Sounds simple. So what’s the problem? Equally simple. The LDS Church is untrue — a fact which every non-Mormon already knows. Like all religions, it teaches untrue things. All I ask is that a religion live up to its own hype, and this one doesn’t.
To put a finer point on it, the doctrines of the LDS Church (and every religion I’ve ever run across, which are myriad) fall into exactly three categories:
- Teachings that are unconfirmed by evidence, like the existence of supernatural beings, an afterlife, and so on
- Teachings that have been refuted by evidence, e.g. ancient Americans are Hebrews who spoke a form of Egyptian, rode horses, and smelted steel
- Teachings that are more or less true, but which were already known by people without any revelation being necessary. For example, Mormons are fond of claiming that the Word of Wisdom is revolutionary, especially about smoking. But the anti-tobacco movement was getting started around the 1830’s, about the same time as the temperance movement, and could have been familiar to people in that area.

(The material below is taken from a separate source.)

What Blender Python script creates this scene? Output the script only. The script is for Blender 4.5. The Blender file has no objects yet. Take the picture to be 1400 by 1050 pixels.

(Naturally, if anyone thinks I’m wrong, and knows of a religion with doctrines that do not fit into these three categories, please mention them in comments.)
It’s especially hard for family members to deal with your deconversion. Spouses, parents, siblings — they all want you to be happy, and they’ve been told you can’t be if you’re outside the religion. My old religion pretended to be able to keep families together after death, dependent on you staying in the system. Which basically means that you’re threatened with eternal isolation if you leave. This is a despicable tactic for religions to use. If I were feeling nasty, I might call it emotional hostage-taking. It makes it impossible for family members to have emotional boundaries — they think your choices will affect them for eternity.
So it’s hard for me to feel upset with caring people who try to evangelise me. I’m just glad that, as someone who accepts rationality, I’m no longer prone to the kind of worry that they feel.
7 September 2009 at 2:55 am
I think you're forgetting about Pastafarianism. And the evidence is all around you (especially at dinner time).
7 September 2009 at 3:14 am
And religion provides comfort during times of hunger.
I'd agree. RaMen.
7 September 2009 at 5:56 am
well put!!
8 September 2009 at 6:05 am
How about 'when a loved-one can't accept your acceptance of other people's acceptance of god'?
8 September 2009 at 8:49 am
I'm having trouble accepting your acceptance of acceptance of theism.
14 September 2009 at 12:50 am
Billy Graham, religious rock star and almost as smart as Elvis. That's who I will ask for advice.
16 October 2009 at 3:50 pm
'Someone' said to me today that they would rather that there had been a death in the family than Toby and I do this (leave the Mormon church) to them. Great, didn't realise my I was worth more dead than alive but thanks for the info!
They also said we are being stubborn, immature and that we are just plain wrong.
18 October 2009 at 5:19 am
You're going to have to put up with some of that, I'm afraid. When you accept reason, they feel like you're striking at the heart of all their most important (irrational) beliefs, ones that they have hoped for years that you'd adopt. So there's going to be some emotional hardball.
It doesn't have to be a war though. I walk a delicate balance with my family. I've said quite a number of times that I'm still open-minded about religion (which I am), and that if anyone comes to me with good solid empirical evidence for the existence of a supernatural being and if they can offer evidence that this supernatural being is in fact the god of the Bible/Book of Mormon/etc, that I'll change my mind back.
Saying this tends to turn down the emotional temperature of the conversation, and they realise that the onus is on them to provide the evidence. (They think you're just plain wrong? Okay, then what do they offer to bolster their claim? )
The downside of this approach is that I'm allowing the prospect of letting my family try and evangelise me. But I don't mind that so much. It means that religion is not a taboo topic, which is a good thing. What else would they talk about?
Still — better dead than non-Mormon? Now you see how people in other religions can kill their own children for apostasy.